The deal stems from a bi-partisan agreement between Republicans and Democrats in Washington. Both parties have agreed to extend the tax cuts put in place by President Bush back in 2003. The payroll tax, more formally known as the FICA, takes 2% off the 6.2% of your total gross compensation that falls under the levy. Only the first $106,800 earned is impacted by the tax cut. The cut is only good for 2011.

Let’s take a look at some interesting aspects of the new payroll tax holiday and see how it might affect Americans.
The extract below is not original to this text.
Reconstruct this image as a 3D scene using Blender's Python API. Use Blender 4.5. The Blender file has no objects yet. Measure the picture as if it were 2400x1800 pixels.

  • How much can you save on the payroll tax? Plenty – especially if you earn the full $106,800. Under that scenario, you’d have an extra $2,136 in your back pocket thanks to the payroll tax cut. (That would be $4,272 for dual-income earners). For an employee earning $70,000, the savings go down, to $1,400. Not a bad chunk of change.
  • Do the self-employed get the tax break, too? Yes, but only by half. By law, self-employed Americans have to pay the “other half” of the FICA tax that employers normally pay for employees (6.2%). So the self-employed only earn the 2% tax break from one-half of their total payroll tax obligations.
  • How much is the payroll tax costing the federal government? By most estimates, the payroll tax holiday will put $120 billion into the hands of consumers direct from U.S. government coffers.
  • When can you expect to see the tax cut hit your paycheck? Congress passed the payroll tax in a rush, leaving little time for accounting departments to comply. To spur things along, the government requires all employers to have the payroll tax popped into place by Jan. 31, 2010. If there are any accounting errors, private companies have until the end of March to correct them.
  • How will the payroll tax reduction impact Social Security? It could shorten the time that Social Security runs out. According to an op-ed in the Dec. 22 Palm Beach Post by tax policy analysts Jonathan Battaglia and Robert Weiner, the impact on Social Security could be “devastating”. Writes the duo: “If made permanent, a new Social Security "payroll tax holiday," reducing the 'match' employers pay from 6% to 4% of salary, will drop the solvency of the program 14 years, from 2037 to 2023, according to the Congressional Budget Office.”

Clearly, the White House and Congress wanted a fresh way to stimulate the economy, and the 2% payroll tax is their latest effort to do just that. This time, at least, the stimulus is meant for Main Street and not Wall Street. Whether consumers save or spend the tax cut, the payroll tax cut represents a rare break for the average American.